During a news conference in Paris Tuesday, Giudicelli said “What was important for us was that the tournament continue. We would not have accepted that clay-court tennis be swept off the international schedule.”

Raul Zurutuza, tournament director for the recently completed Abierto Mexicano TELCEL ATP and WTA events in Acapulco, slammed the FFT’s decision to move the French Open’s dates. He wrote on Twitter (translated from Spanish to English): ”The decision of @rolandgarros moving the tournament to September is, from my point of view, treacherous and selfish and only shows the disdain they have towards the other tournaments on the Tour and apparently also the players, because they did not consult them.”

Tuesday evening, the USTA, which governs the US Open, issued a measured statement that reflected its feelings:

“The USTA is continuing to plan for the 2020 US Open and is not at this time implementing any changes to the schedule.

“These are unprecedented times, though, and we are assessing all of our options, including the possibility of moving the tournament to a later date.

“At a time when the world is coming together, we recognize that such a decision should not be made unilaterally, and therefore the USTA would only do so in full consultation with the other Grand Slam tournaments, the WTA and ATP, the ITF and our partners, including the Laver Cup.”

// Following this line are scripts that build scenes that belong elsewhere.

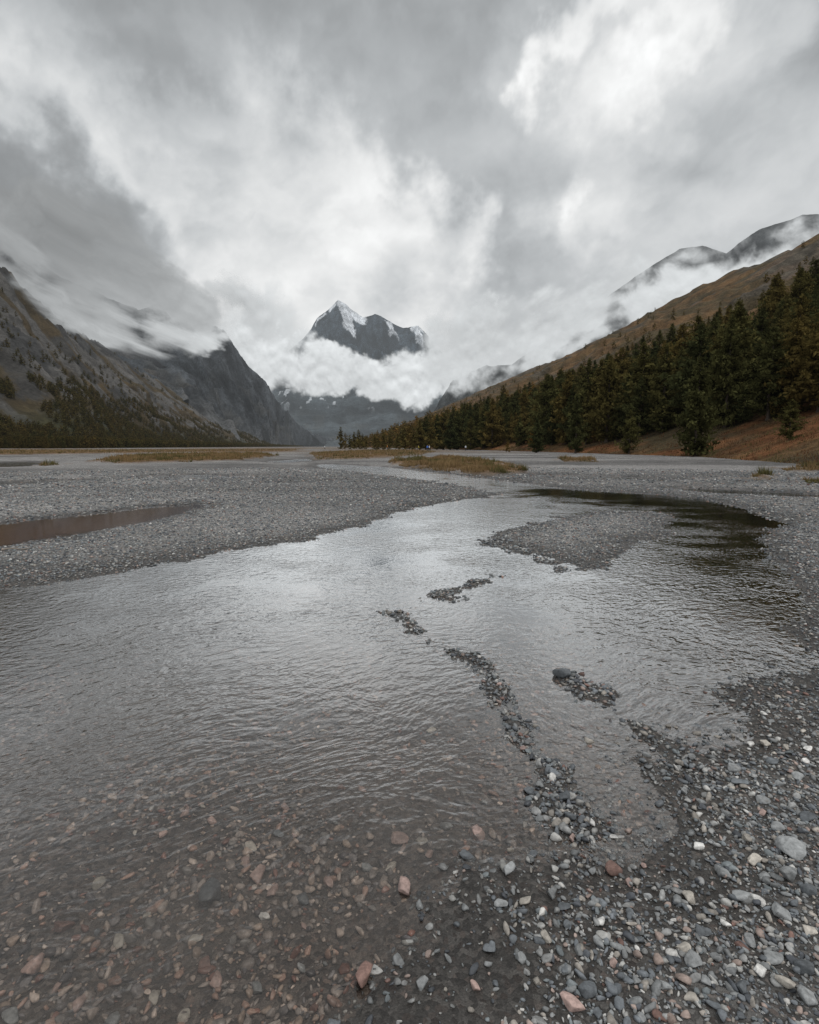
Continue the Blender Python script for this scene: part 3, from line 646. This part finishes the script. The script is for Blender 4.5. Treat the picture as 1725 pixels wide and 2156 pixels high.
for i in range(1300):
    y = 120*math.exp(rng.uniform(0, math.log(15.))); d = rng.uniform(75, 430)
    if rng.random() > math.exp(-(d-75)/110.): continue
    addtree(footx(y)+d, y+d*.14, rng.uniform(3.5, 9), bvR, None, 0.)
for i in range(13500):
    y = 250*math.exp(rng.uniform(0, math.log(3800/250.))); d = rng.uniform(-50, 120) if rng.random() < .86 else rng.uniform(100, 330)
    if y < 360 and d < -20: continue
    nn = fbm(np.array([y/130.]), np.array([d/50.]), 3, 5)[0]
    if nn < .25+.0013*max(d, 0): continue
    addtree(-230-.145*y-d, y, rng.uniform(6, 10)*np.interp(y, [250, 450], [.75, 1.]), bvL, .2, rng.uniform(-.2, .05))
proj = [(tr[3]/math.hypot(tr[0], tr[1]), i) for i, tr in enumerate(trees) if abs(tr[0]) < .8*tr[1]]
proj.sort(reverse=True); ind = set(i for _, i in proj[:300])
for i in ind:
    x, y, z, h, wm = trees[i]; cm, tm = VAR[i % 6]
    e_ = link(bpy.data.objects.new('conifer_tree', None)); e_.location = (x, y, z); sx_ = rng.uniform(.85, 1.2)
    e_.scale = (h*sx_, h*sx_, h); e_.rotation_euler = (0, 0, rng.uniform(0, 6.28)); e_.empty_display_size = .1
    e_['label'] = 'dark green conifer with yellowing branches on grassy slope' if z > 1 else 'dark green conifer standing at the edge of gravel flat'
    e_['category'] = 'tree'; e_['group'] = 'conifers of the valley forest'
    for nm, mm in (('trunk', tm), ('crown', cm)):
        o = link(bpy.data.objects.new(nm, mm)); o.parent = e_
VV = []; FF = []; SS = []; TI = []; off = 0
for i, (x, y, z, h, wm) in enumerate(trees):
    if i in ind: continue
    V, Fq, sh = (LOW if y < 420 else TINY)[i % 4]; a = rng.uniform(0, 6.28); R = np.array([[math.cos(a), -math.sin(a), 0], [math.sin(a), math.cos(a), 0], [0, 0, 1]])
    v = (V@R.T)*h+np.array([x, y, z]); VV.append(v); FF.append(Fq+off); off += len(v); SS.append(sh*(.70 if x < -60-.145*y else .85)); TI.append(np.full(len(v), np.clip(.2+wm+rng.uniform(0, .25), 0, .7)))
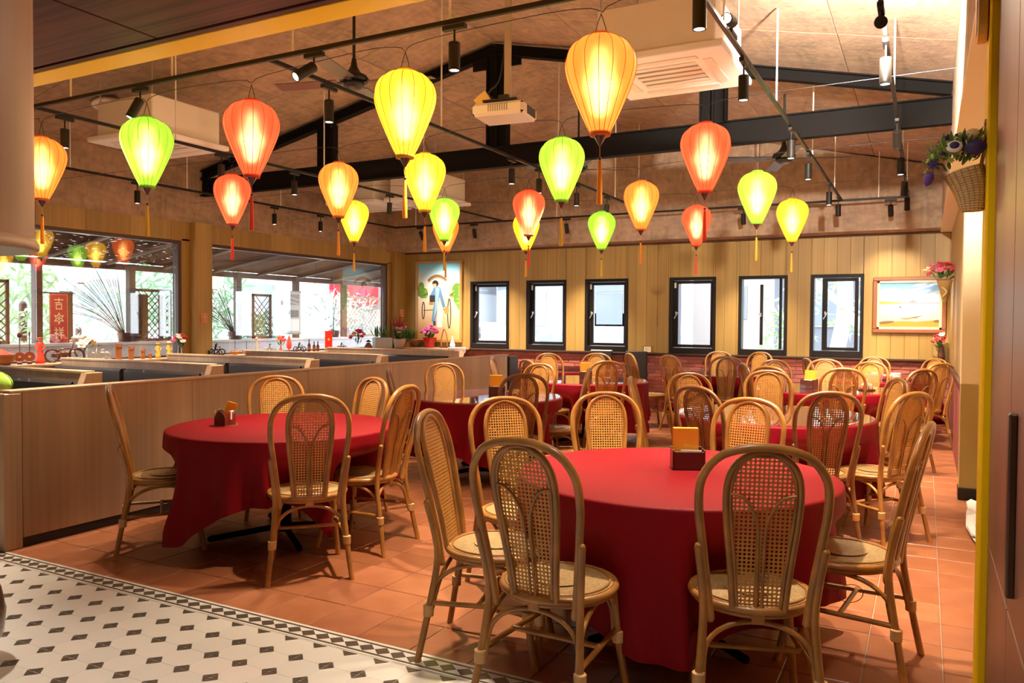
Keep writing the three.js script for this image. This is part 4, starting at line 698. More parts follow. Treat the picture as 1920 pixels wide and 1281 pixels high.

In response to the the USTA statement, Darren Cahill, who coaches Simona Halep and is also an ESPN tennis analyst, wrote on Twitter: “This is a proper statement and position relating to a future tournament, unlike our friends at Roland Garros. Let’s take a breath, take our time, of course try and protect the four majors as a priority, but come together to work together as a whole, ATP, WTA, ITF and majors be all in.”